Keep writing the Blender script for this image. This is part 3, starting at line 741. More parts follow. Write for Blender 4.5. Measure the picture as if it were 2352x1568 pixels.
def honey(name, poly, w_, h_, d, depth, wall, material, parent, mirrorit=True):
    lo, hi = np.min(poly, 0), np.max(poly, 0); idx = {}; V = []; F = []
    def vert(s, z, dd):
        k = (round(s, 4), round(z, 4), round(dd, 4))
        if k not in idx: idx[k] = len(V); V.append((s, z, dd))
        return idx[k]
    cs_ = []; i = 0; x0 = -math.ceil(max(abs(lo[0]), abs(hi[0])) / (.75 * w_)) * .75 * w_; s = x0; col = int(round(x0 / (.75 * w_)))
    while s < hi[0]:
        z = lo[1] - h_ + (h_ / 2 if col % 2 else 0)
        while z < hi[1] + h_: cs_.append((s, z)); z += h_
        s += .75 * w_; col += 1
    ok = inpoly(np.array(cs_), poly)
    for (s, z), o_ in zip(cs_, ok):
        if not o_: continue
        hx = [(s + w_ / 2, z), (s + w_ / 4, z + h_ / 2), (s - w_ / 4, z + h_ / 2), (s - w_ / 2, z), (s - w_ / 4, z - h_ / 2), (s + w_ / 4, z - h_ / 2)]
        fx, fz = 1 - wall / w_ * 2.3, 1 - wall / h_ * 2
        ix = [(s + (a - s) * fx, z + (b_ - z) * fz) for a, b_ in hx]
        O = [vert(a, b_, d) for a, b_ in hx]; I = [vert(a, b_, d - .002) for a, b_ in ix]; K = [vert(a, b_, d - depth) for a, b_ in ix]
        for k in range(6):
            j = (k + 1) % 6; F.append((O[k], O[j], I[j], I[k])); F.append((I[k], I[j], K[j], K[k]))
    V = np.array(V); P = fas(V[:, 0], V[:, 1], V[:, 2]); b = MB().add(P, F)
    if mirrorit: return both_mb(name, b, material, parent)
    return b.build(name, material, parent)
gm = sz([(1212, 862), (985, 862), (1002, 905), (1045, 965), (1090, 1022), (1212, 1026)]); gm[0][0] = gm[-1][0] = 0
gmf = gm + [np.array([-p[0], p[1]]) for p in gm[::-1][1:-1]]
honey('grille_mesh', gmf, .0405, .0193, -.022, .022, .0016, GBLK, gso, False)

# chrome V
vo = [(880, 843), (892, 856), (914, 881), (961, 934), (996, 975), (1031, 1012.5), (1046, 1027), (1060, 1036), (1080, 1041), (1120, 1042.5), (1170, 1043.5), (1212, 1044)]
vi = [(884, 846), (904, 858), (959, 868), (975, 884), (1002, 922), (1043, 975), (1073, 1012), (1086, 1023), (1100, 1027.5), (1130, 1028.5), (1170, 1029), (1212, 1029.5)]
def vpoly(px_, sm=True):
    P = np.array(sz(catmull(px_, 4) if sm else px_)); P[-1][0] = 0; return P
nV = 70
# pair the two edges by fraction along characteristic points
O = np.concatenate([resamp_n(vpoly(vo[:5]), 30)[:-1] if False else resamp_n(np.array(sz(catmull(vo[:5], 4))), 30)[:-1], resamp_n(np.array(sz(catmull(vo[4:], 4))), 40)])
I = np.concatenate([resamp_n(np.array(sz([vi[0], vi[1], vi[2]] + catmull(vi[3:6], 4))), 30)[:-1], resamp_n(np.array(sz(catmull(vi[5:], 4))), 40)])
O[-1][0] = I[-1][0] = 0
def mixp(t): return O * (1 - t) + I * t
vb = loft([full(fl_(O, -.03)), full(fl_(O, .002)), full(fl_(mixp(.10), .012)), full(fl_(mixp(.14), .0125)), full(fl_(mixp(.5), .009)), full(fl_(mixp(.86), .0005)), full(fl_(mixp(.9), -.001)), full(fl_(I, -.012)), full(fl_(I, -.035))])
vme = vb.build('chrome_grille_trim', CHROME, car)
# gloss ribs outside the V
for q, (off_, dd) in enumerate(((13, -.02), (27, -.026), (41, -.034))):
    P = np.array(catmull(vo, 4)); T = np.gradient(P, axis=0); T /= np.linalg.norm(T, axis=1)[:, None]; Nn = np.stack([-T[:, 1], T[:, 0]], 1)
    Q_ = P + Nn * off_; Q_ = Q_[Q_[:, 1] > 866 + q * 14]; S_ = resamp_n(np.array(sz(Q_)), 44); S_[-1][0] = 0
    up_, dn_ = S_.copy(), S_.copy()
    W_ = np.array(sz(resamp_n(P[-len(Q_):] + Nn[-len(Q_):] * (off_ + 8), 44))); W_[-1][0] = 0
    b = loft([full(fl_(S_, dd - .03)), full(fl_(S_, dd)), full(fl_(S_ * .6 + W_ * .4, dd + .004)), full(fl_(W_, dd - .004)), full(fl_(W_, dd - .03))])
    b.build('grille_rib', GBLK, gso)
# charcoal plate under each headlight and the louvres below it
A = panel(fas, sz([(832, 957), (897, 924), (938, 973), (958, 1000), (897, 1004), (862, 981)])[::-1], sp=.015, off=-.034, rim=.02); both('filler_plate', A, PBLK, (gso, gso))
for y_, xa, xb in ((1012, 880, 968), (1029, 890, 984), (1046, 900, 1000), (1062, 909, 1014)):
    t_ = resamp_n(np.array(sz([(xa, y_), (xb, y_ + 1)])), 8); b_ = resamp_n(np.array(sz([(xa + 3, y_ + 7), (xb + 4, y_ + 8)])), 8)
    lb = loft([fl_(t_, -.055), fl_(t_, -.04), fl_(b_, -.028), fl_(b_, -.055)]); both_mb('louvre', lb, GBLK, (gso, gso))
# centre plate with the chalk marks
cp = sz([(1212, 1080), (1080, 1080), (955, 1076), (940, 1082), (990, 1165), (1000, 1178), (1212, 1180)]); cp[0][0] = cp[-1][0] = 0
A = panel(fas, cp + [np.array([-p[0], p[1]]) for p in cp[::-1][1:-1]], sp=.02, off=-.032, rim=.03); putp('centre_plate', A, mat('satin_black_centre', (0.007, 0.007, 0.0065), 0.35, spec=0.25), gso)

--

The exercise = Please output the entire listing exactly as it stands.

Output of the task =
Keep writing the Blender script for this image. This is part 3, starting at line 741. More parts follow. Write for Blender 4.5. Measure the picture as if it were 2352x1568 pixels.
def honey(name, poly, w_, h_, d, depth, wall, material, parent, mirrorit=True):
    lo, hi = np.min(poly, 0), np.max(poly, 0); idx = {}; V = []; F = []
    def vert(s, z, dd):
        k = (round(s, 4), round(z, 4), round(dd, 4))
        if k not in idx: idx[k] = len(V); V.append((s, z, dd))
        return idx[k]
    cs_ = []; i = 0; x0 = -math.ceil(max(abs(lo[0]), abs(hi[0])) / (.75 * w_)) * .75 * w_; s = x0; col = int(round(x0 / (.75 * w_)))
    while s < hi[0]:
        z = lo[1] - h_ + (h_ / 2 if col % 2 else 0)
        while z < hi[1] + h_: cs_.append((s, z)); z += h_
        s += .75 * w_; col += 1
    ok = inpoly(np.array(cs_), poly)
    for (s, z), o_ in zip(cs_, ok):
        if not o_: continue
        hx = [(s + w_ / 2, z), (s + w_ / 4, z + h_ / 2), (s - w_ / 4, z + h_ / 2), (s - w_ / 2, z), (s - w_ / 4, z - h_ / 2), (s + w_ / 4, z - h_ / 2)]
        fx, fz = 1 - wall / w_ * 2.3, 1 - wall / h_ * 2
        ix = [(s + (a - s) * fx, z + (b_ - z) * fz) for a, b_ in hx]
        O = [vert(a, b_, d) for a, b_ in hx]; I = [vert(a, b_, d - .002) for a, b_ in ix]; K = [vert(a, b_, d - depth) for a, b_ in ix]
        for k in range(6):
            j = (k + 1) % 6; F.append((O[k], O[j], I[j], I[k])); F.append((I[k], I[j], K[j], K[k]))
    V = np.array(V); P = fas(V[:, 0], V[:, 1], V[:, 2]); b = MB().add(P, F)
    if mirrorit: return both_mb(name, b, material, parent)
    return b.build(name, material, parent)
gm = sz([(1212, 862), (985, 862), (1002, 905), (1045, 965), (1090, 1022), (1212, 1026)]); gm[0][0] = gm[-1][0] = 0
gmf = gm + [np.array([-p[0], p[1]]) for p in gm[::-1][1:-1]]
honey('grille_mesh', gmf, .0405, .0193, -.022, .022, .0016, GBLK, gso, False)

# chrome V
vo = [(880, 843), (892, 856), (914, 881), (961, 934), (996, 975), (1031, 1012.5), (1046, 1027), (1060, 1036), (1080, 1041), (1120, 1042.5), (1170, 1043.5), (1212, 1044)]
vi = [(884, 846), (904, 858), (959, 868), (975, 884), (1002, 922), (1043, 975), (1073, 1012), (1086, 1023), (1100, 1027.5), (1130, 1028.5), (1170, 1029), (1212, 1029.5)]
def vpoly(px_, sm=True):
    P = np.array(sz(catmull(px_, 4) if sm else px_)); P[-1][0] = 0; return P
nV = 70
# pair the two edges by fraction along characteristic points
O = np.concatenate([resamp_n(vpoly(vo[:5]), 30)[:-1] if False else resamp_n(np.array(sz(catmull(vo[:5], 4))), 30)[:-1], resamp_n(np.array(sz(catmull(vo[4:], 4))), 40)])
I = np.concatenate([resamp_n(np.array(sz([vi[0], vi[1], vi[2]] + catmull(vi[3:6], 4))), 30)[:-1], resamp_n(np.array(sz(catmull(vi[5:], 4))), 40)])
O[-1][0] = I[-1][0] = 0
def mixp(t): return O * (1 - t) + I * t
vb = loft([full(fl_(O, -.03)), full(fl_(O, .002)), full(fl_(mixp(.10), .012)), full(fl_(mixp(.14), .0125)), full(fl_(mixp(.5), .009)), full(fl_(mixp(.86), .0005)), full(fl_(mixp(.9), -.001)), full(fl_(I, -.012)), full(fl_(I, -.035))])
vme = vb.build('chrome_grille_trim', CHROME, car)
# gloss ribs outside the V
for q, (off_, dd) in enumerate(((13, -.02), (27, -.026), (41, -.034))):
    P = np.array(catmull(vo, 4)); T = np.gradient(P, axis=0); T /= np.linalg.norm(T, axis=1)[:, None]; Nn = np.stack([-T[:, 1], T[:, 0]], 1)
    Q_ = P + Nn * off_; Q_ = Q_[Q_[:, 1] > 866 + q * 14]; S_ = resamp_n(np.array(sz(Q_)), 44); S_[-1][0] = 0
    up_, dn_ = S_.copy(), S_.copy()
    W_ = np.array(sz(resamp_n(P[-len(Q_):] + Nn[-len(Q_):] * (off_ + 8), 44))); W_[-1][0] = 0
    b = loft([full(fl_(S_, dd - .03)), full(fl_(S_, dd)), full(fl_(S_ * .6 + W_ * .4, dd + .004)), full(fl_(W_, dd - .004)), full(fl_(W_, dd - .03))])
    b.build('grille_rib', GBLK, gso)
# charcoal plate under each headlight and the louvres below it
A = panel(fas, sz([(832, 957), (897, 924), (938, 973), (958, 1000), (897, 1004), (862, 981)])[::-1], sp=.015, off=-.034, rim=.02); both('filler_plate', A, PBLK, (gso, gso))
for y_, xa, xb in ((1012, 880, 968), (1029, 890, 984), (1046, 900, 1000), (1062, 909, 1014)):
    t_ = resamp_n(np.array(sz([(xa, y_), (xb, y_ + 1)])), 8); b_ = resamp_n(np.array(sz([(xa + 3, y_ + 7), (xb + 4, y_ + 8)])), 8)
    lb = loft([fl_(t_, -.055), fl_(t_, -.04), fl_(b_, -.028), fl_(b_, -.055)]); both_mb('louvre', lb, GBLK, (gso, gso))
# centre plate with the chalk marks
cp = sz([(1212, 1080), (1080, 1080), (955, 1076), (940, 1082), (990, 1165), (1000, 1178), (1212, 1180)]); cp[0][0] = cp[-1][0] = 0
A = panel(fas, cp + [np.array([-p[0], p[1]]) for p in cp[::-1][1:-1]], sp=.02, off=-.032, rim=.03); putp('centre_plate', A, mat('satin_black_centre', (0.007, 0.007, 0.0065), 0.35, spec=0.25), gso)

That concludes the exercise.